In this particular case, I happen to think #2 is correct. This really isn’t that bad. I included it in the list as an early example of the kind of weak evidence that liberals were cataloguing.

But you had to pick it out, since you knew it didn’t apply to you. So he wasn’t trying to mock the guy. And if he was, it was exaggerated by a hostile media. And if it wasn’t, well, the leftists started it.

…therefore you should never trust anything they say about Trump, and you still can’t take any of the examples seriously.

I think this is unreasonable.

I'm not fully sure what you're saying, but it sounds like you're downplaying my skepticism, as if it were caused by this one example. Like I said, it's not just one example. It's every example of something people said about Trump, from the earliest ones I can remember where everyone was calling him racist and kept telling me how he was calling all Mexicans rapists. That sure sounded bad, until I looked into it and saw that's not what he said at all, on several levels.

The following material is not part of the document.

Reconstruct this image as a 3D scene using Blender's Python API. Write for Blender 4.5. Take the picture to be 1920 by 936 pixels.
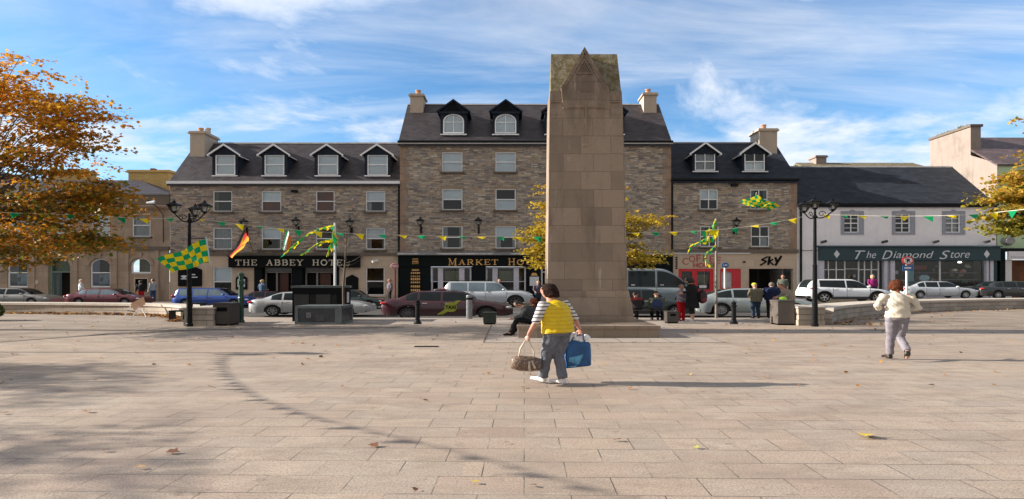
import bpy, bmesh, math, random
import numpy as np
from mathutils import Vector, Matrix

R = math.radians
random.seed(7)
rng = np.random.default_rng(7)
SC = bpy.context.scene
for _o in list(bpy.data.objects):
    bpy.data.objects.remove(_o)
COL = SC.collection

# ------------------------------------------------------------------ camera
# the photograph's pixel grid (1920 x 936) is used only to measure; F is its focal length in pixels, HZ its horizon row
F, CX, HZ, EYE = 1092.0, 960.0, 526.0, 1.7
K = 1.37                                   # everything in the place is this much wider than tall, as in the photograph
cam_data = bpy.data.cameras.new("camera")
cam = bpy.data.objects.new("camera", cam_data)
COL.objects.link(cam)
cam.location = (0, 0, EYE)
cam.rotation_euler = (R(90), 0, 0)
cam_data.sensor_width = 36.0
cam_data.lens = 36.0 * F / 1920.0
cam_data.shift_y = (HZ - 468.0) / 1920.0
cam_data.clip_start = 0.1
cam_data.clip_end = 3000
SC.camera = cam

# ------------------------------------------------------------------ light
SUN_EL, SUN_AZ = R(21.5), R(-1.0)          # sun from the left, a little behind the camera
to_sun = Vector((-math.cos(SUN_AZ) * math.cos(SUN_EL), -math.sin(SUN_AZ) * math.cos(SUN_EL), math.sin(SUN_EL)))
sd = bpy.data.lights.new("sun", 'SUN')
sd.energy = 5.0
sd.angle = R(0.5)
sd.color = (1.0, 0.90, 0.78)
sun = bpy.data.objects.new("sun", sd)
COL.objects.link(sun)
sun.location = (-30, -10, 30)
sun.rotation_euler = (-to_sun).to_track_quat('-Z', 'Y').to_euler()

W = bpy.data.worlds.new("World")
SC.world = W
W.use_nodes = True
nt = W.node_tree
nt.nodes.clear()
def wn(t, **kw):
    n = nt.nodes.new(t)
    for k, v in kw.items():
        setattr(n, k, v)
    return n
def wm(op, a, b=None, c=None, clamp=False):
    n = nt.nodes.new('ShaderNodeMath'); n.operation = op; n.use_clamp = clamp
    for i, v in enumerate((a, b, c)):
        if v is None: continue
        if isinstance(v, (int, float)): n.inputs[i].default_value = v
        else: nt.links.new(v, n.inputs[i])
    return n.outputs[0]
sky = wn('ShaderNodeTexSky', sky_type='NISHITA', sun_disc=False)
sky.sun_elevation = SUN_EL
sky.sun_rotation = math.atan2(to_sun.x, to_sun.y)
sky.air_density = 1.0; sky.dust_density = 0.6; sky.ozone_density = 2.2
tc = wn('ShaderNodeTexCoord')
sep = wn('ShaderNodeSeparateXYZ')
nt.links.new(tc.outputs['Generated'], sep.inputs[0])
zc = wm('MAXIMUM', sep.outputs[2], 0.0)
den = wm('ADD', zc, 0.16)
cx_ = wm('DIVIDE', sep.outputs[0], den)
cy_ = wm('DIVIDE', sep.outputs[1], den)
def cloud_noise(sx, sy, scale, detail, rough, dist, off):
    cmb = wn('ShaderNodeCombineXYZ')
    nt.links.new(wm('MULTIPLY', cx_, sx), cmb.inputs[0]); nt.links.new(wm('MULTIPLY', cy_, sy), cmb.inputs[1])
    cmb.inputs[2].default_value = off
    n = wn('ShaderNodeTexNoise'); n.inputs['Scale'].default_value = scale; n.inputs['Detail'].default_value = detail
    n.inputs['Roughness'].default_value = rough; n.inputs['Distortion'].default_value = dist
    nt.links.new(cmb.outputs[0], n.inputs['Vector'])
    return n.outputs['Fac']
n_big = cloud_noise(0.95, 1.15, 1.05, 10, 0.60, 0.35, 1.0)
n_wisp = cloud_noise(0.30, 1.15, 1.7, 7, 0.62, 1.2, 7.7)
low = wm('SUBTRACT', 1.0, wm('MULTIPLY', zc, 2.9), clamp=True)           # more cloud low down
side = wm('MULTIPLY', sep.outputs[0], 0.05)
cum = wm('ADD', wm('ADD', n_big, wm('MULTIPLY', low, 0.285)), side)
mr = wn('ShaderNodeMapRange'); mr.interpolation_type = 'SMOOTHSTEP'
mr.inputs['From Min'].default_value = 0.525; mr.inputs['From Max'].default_value = 0.70
nt.links.new(cum, mr.inputs['Value'])
mr2 = wn('ShaderNodeMapRange'); mr2.interpolation_type = 'SMOOTHSTEP'
mr2.inputs['From Min'].default_value = 0.32; mr2.inputs['From Max'].default_value = 0.85; mr2.inputs['To Max'].default_value = 0.62
nt.links.new(n_wisp, mr2.inputs['Value'])
cov = wm('MAXIMUM', wm('MULTIPLY', mr.outputs[0], 0.86), mr2.outputs[0])
n_sh = cloud_noise(1.0, 1.8, 2.4, 6, 0.6, 0.3, 1.2)
ccol = wn('ShaderNodeMix', data_type='RGBA')
ccol.inputs[6].default_value = (5.6, 6.5, 7.9, 1); ccol.inputs[7].default_value = (8.0, 8.15, 8.4, 1)
mr3 = wn('ShaderNodeMapRange'); mr3.inputs['From Min'].default_value = 0.35; mr3.inputs['From Max'].default_value = 0.6
nt.links.new(n_sh, mr3.inputs['Value']); nt.links.new(mr3.outputs[0], ccol.inputs[0])
tint = wn('ShaderNodeMix', data_type='RGBA', blend_type='MULTIPLY')
tint.inputs[0].default_value = 1.0; tint.inputs[7].default_value = (0.84, 1.27, 1.56, 1)
nt.links.new(sky.outputs[0], tint.inputs[6])
mixc = wn('ShaderNodeMix', data_type='RGBA')
# unseen cloud added behind and above the view to whiten and lift the shade
back = wm('MAXIMUM', wm('MULTIPLY', wm('SUBTRACT', 0.25, sep.outputs[1]), 1.6, clamp=True), wm('MULTIPLY', wm('SUBTRACT', sep.outputs[2], 0.5), 3.0, clamp=True), clamp=True)
cov = wm('MAXIMUM', cov, wm('MULTIPLY', back, 0.85))
dim = wn('ShaderNodeMix', data_type='RGBA'); dim.inputs[7].default_value = (4.6, 4.3, 4.0, 1)
nt.links.new(back, dim.inputs[0]); nt.links.new(ccol.outputs[2], dim.inputs[6])
nt.links.new(cov, mixc.inputs[0]); nt.links.new(tint.outputs[2], mixc.inputs[6]); nt.links.new(dim.outputs[2], mixc.inputs[7])
bg = wn('ShaderNodeBackground'); bg.inputs['Strength'].default_value = 0.063
wo = wn('ShaderNodeOutputWorld')
nt.links.new(mixc.outputs[2], bg.inputs['Color']); nt.links.new(bg.outputs[0], wo.inputs['Surface'])

SC.view_settings.view_transform = 'Standard'
SC.view_settings.look = 'None'
SC.view_settings.exposure = 1.10
SC.view_settings.gamma = 1.0
SC.view_settings.use_curve_mapping = False
SC.render.engine = 'CYCLES'
SC.cycles.max_bounces = 6
SC.cycles.transparent_max_bounces = 12
SC.cycles.use_denoising = True

# ------------------------------------------------------------------ helpers
def PX(px, Y): return (px - CX) / F * Y
def PZ(py, Y): return EYE - (py - HZ) / F * Y
def GY(py, z=0.0): return F * (EYE - z) / (py - HZ)      # depth of a ground point seen at row py

ORG = {}
def tagp(o, label=None, cat=None, group=None, kind=None):
    if label: o['label'] = label
    if cat: o['category'] = cat
    if group: o['group'] = group
    if kind: o['kind'] = kind
    return o
def thing(name, label, cat, loc=(0, 0, 0), group=None):
    o = bpy.data.objects.new(name, None)
    o.empty_display_size = 0.2
    COL.objects.link(o)
    o.location = loc
    ORG[o] = Vector(loc)
    return tagp(o, label, cat, group)
def copy_tree(o, parent=None):
    c = o.copy(); COL.objects.link(c)
    if parent is not None:
        c.parent = parent
    ORG[c] = Vector(o.location)
    for ch in list(o.children):
        copy_tree(ch, c)
    return c

class MB:
    def __init__(s): s.v = []; s.f = []; s.m = []
    def add(s, vs, fs, mi=0):
        b = len(s.v); s.v += [tuple(v) for v in vs]
        for f in fs: s.f.append([b + i for i in f]); s.m.append(mi)
        return s
    def quad(s, a, b, c, d, mi=0): return s.add([a, b, c, d], [(0, 1, 2, 3)], mi)
    def box(s, x0, x1, y0, y1, z0, z1, mi=0):
        vs = [(x0, y0, z0), (x1, y0, z0), (x1, y1, z0), (x0, y1, z0), (x0, y0, z1), (x1, y0, z1), (x1, y1, z1), (x0, y1, z1)]
        return s.add(vs, [(0, 3, 2, 1), (4, 5, 6, 7), (0, 1, 5, 4), (1, 2, 6, 5), (2, 3, 7, 6), (3, 0, 4, 7)], mi)
    def obox(s, c, ax, ay, az, mi=0):
        c = Vector(c); ax = Vector(ax); ay = Vector(ay); az = Vector(az)
        vs = [c - ax - ay - az, c + ax - ay - az, c + ax + ay - az, c - ax + ay - az, c - ax - ay + az, c + ax - ay + az, c + ax + ay + az, c - ax + ay + az]
        return s.add(vs, [(0, 3, 2, 1), (4, 5, 6, 7), (0, 1, 5, 4), (1, 2, 6, 5), (2, 3, 7, 6), (3, 0, 4, 7)], mi)
    def prism(s, pts, a, b, axis='y', mi=0):
        """pts: 2D outline; extruded from a to b along axis. axis y: (x,z); axis x: (y,z); axis z: (x,y)"""
        n = len(pts)
        def p(q, t):
            if axis == 'y': return (q[0], t, q[1])
            if axis == 'x': return (t, q[0], q[1])
            return (q[0], q[1], t)
        vs = [p(q, a) for q in pts] + [p(q, b) for q in pts]
        fs = [tuple(range(n)), tuple(range(2 * n - 1, n - 1, -1))]
        fs += [(i, i + n, (i + 1) % n + n, (i + 1) % n) for i in range(n)]
        return s.add(vs, fs, mi)
    def loft(s, rings, cap=True, closed=True, mi=0):
        n = len(rings[0]); vs = [p for r in rings for p in r]; fs = []
        for k in range(len(rings) - 1):
            for i in range(n if closed else n - 1):
                j = (i + 1) % n
                fs.append((k * n + i, k * n + j, (k + 1) * n + j, (k + 1) * n + i))
        if cap:
            fs.append(tuple(range(n - 1, -1, -1))); fs.append(tuple((len(rings) - 1) * n + i for i in range(n)))
        return s.add(vs, fs, mi)
    def tube(s, path, rad, n=8, cap=True, kx=1.0, flat=1.0, side=None, mi=0):
        """tube along path; kx widens it in x; side/flat give an elliptical section (flat along 'side' x normal)"""
        path = [Vector(p) for p in path]
        if not hasattr(rad, '__len__'): rad = [rad] * len(path)
        rings = []; prev = None
        for i, p in enumerate(path):
            t = (path[min(i + 1, len(path) - 1)] - path[max(i - 1, 0)])
            t = t.normalized() if t.length > 1e-9 else Vector((0, 0, 1))
            if side is not None:
                u = Vector(side); u = (u - t * u.dot(t)).normalized()
            elif prev is None:
                u = t.orthogonal().normalized()
            else:
                u = (prev - t * prev.dot(t))
                u = u.normalized() if u.length > 1e-6 else t.orthogonal().normalized()
            prev = u; w = t.cross(u)
            ring = []
            for k in range(n):
                a = 2 * math.pi * k / n
                d = u * math.cos(a) * rad[i] + w * math.sin(a) * rad[i] * flat
                ring.append((p.x + d.x * kx, p.y + d.y, p.z + d.z))
            rings.append(ring)
        return s.loft(rings, cap, mi=mi)
    def lathe(s, c, prof, n=16, kx=1.0, axis='z', mi=0, cap=True):
        """prof: [(r,h)...]"""
        rings = []
        for r, h in prof:
            ring = []
            for k in range(n):
                a = 2 * math.pi * k / n
                if axis == 'z': ring.append((c[0] + r * math.cos(a) * kx, c[1] + r * math.sin(a), c[2] + h))
                else: ring.append((c[0] + r * math.cos(a) * kx, c[1] + h, c[2] + r * math.sin(a)))
            rings.append(ring)
        return s.loft(rings, cap, mi=mi)
    def ball(s, c, r, n=12, m=8, mi=0):
        rx, ry, rz = r if hasattr(r, '__len__') else (r, r, r)
        rings = []
        for j in range(1, m):
            ph = math.pi * j / m
            rings.append([(c[0] + rx * math.sin(ph) * math.cos(2 * math.pi * k / n), c[1] + ry * math.sin(ph) * math.sin(2 * math.pi * k / n), c[2] - rz * math.cos(ph)) for k in range(n)])
        return s.loft(rings, True, mi=mi)
    def mesh(s, name, off):
        me = bpy.data.meshes.new(name)
        me.from_pydata([(x - off[0], y - off[1], z - off[2]) for x, y, z in s.v], [], s.f)
        return me
    def build(s, name, mats, parent=None, label=None, cat=None, group=None, kind=None, smooth=False, loc=None, fix=True):
        if not isinstance(mats, (list, tuple)): mats = [mats]
        if parent is None:
            if loc is None:
                a = np.array(s.v); lo = a.min(0); hi = a.max(0)
                loc = ((lo[0] + hi[0]) / 2, (lo[1] + hi[1]) / 2, lo[2])
            off = Vector(loc)
        else:
            off = ORG[parent]
        me = s.mesh(name, off)
        for m in mats: me.materials.append(m)
        if len(mats) > 1: me.polygons.foreach_set('material_index', s.m)
        if smooth: me.polygons.foreach_set('use_smooth', [True] * len(me.polygons))
        if fix:
            bm = bmesh.new(); bm.from_mesh(me); bmesh.ops.recalc_face_normals(bm, faces=bm.faces); bm.to_mesh(me); bm.free()
        me.update()
        return link(name, me, parent, label, cat, group, kind, off)
def link(name, me, parent, label=None, cat=None, group=None, kind=None, off=(0, 0, 0)):
    o = bpy.data.objects.new(name, me)
    COL.objects.link(o)
    ORG[o] = Vector(off)
    if parent is None: o.location = off
    else: o.parent = parent
    return tagp(o, label, cat, group, kind)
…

I do not think your skepticism is unreasonable.

I do think that you were illustrating the “standard Trump apologetics,” which consist of denying something as fake news, downplaying it, and then deciding it was actually a good thing.

I find that particular pattern frustrating. There’s nothing wrong with believing any of the steps. Combined, though, I think they’re bad practice.

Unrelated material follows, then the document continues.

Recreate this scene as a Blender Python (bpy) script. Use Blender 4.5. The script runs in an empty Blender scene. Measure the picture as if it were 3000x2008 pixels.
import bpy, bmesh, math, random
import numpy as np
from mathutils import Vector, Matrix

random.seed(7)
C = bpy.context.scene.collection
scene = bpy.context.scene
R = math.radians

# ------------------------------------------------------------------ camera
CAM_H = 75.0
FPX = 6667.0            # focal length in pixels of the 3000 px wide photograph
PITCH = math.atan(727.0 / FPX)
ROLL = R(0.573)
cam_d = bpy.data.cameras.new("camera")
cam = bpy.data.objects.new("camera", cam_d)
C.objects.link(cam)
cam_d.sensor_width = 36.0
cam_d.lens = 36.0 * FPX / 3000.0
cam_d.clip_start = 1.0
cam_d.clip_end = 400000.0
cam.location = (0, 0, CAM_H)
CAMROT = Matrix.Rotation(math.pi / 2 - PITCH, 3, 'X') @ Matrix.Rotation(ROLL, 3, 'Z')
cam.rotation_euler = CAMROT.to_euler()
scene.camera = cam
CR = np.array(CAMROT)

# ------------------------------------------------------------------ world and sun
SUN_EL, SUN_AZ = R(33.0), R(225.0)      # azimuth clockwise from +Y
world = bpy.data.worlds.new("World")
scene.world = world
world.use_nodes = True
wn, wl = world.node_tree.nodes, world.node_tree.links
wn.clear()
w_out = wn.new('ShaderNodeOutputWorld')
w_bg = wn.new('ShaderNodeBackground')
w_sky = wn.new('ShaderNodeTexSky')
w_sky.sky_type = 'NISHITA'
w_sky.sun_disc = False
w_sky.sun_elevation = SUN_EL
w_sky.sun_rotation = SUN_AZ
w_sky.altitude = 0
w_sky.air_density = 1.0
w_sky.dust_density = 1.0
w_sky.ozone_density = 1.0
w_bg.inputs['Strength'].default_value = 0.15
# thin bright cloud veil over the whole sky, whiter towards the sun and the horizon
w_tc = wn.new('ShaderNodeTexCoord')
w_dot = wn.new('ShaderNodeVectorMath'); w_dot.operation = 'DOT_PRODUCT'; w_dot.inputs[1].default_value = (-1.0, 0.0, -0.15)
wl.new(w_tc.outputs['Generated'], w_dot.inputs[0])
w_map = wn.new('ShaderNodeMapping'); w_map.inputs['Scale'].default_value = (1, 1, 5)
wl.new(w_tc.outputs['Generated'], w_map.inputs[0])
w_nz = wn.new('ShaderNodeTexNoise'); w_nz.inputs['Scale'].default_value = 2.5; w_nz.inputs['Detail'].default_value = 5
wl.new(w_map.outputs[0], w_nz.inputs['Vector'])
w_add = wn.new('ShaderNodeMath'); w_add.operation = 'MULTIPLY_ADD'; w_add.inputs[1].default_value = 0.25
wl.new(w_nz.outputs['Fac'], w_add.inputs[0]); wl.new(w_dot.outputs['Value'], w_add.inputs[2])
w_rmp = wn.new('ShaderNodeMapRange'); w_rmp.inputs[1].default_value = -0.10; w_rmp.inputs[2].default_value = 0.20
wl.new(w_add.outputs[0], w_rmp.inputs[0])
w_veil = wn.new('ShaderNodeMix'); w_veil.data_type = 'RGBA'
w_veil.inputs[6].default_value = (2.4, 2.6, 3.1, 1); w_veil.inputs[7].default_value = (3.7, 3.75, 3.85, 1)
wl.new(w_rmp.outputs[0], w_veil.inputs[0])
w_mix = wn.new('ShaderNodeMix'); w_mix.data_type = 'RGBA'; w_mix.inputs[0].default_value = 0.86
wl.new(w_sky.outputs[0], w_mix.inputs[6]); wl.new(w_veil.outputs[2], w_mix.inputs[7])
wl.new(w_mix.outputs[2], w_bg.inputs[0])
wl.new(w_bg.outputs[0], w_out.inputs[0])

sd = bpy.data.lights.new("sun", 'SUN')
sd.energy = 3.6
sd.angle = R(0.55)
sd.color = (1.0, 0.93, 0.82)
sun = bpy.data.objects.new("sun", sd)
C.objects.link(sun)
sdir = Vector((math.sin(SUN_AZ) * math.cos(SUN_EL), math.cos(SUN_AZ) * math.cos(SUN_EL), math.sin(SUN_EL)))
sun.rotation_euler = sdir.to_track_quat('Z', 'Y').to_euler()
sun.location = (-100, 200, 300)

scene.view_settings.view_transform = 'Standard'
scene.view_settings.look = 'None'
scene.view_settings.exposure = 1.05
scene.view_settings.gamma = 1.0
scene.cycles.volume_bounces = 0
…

Look, it happened a long time ago. I specifically don't memorize every thing Trump's ever been accused of, or why the accusations were false. I don't want to devote all my mental energy to Trump, one way or the other. All I knew was that I'd seen that journalist argument before, and I knew it didn't hold water in some way back then, and that made want to illustrate exactly why none of these accusations actually tarnish Trump's name, why people like me check out. Because so many previous accusations don't hold water, and we have epistemic learned helplessness.

I wonder if this is just a general human behaviour, and we would have seen exactly the same pattern discussing the Dreyfus Affair in 1894.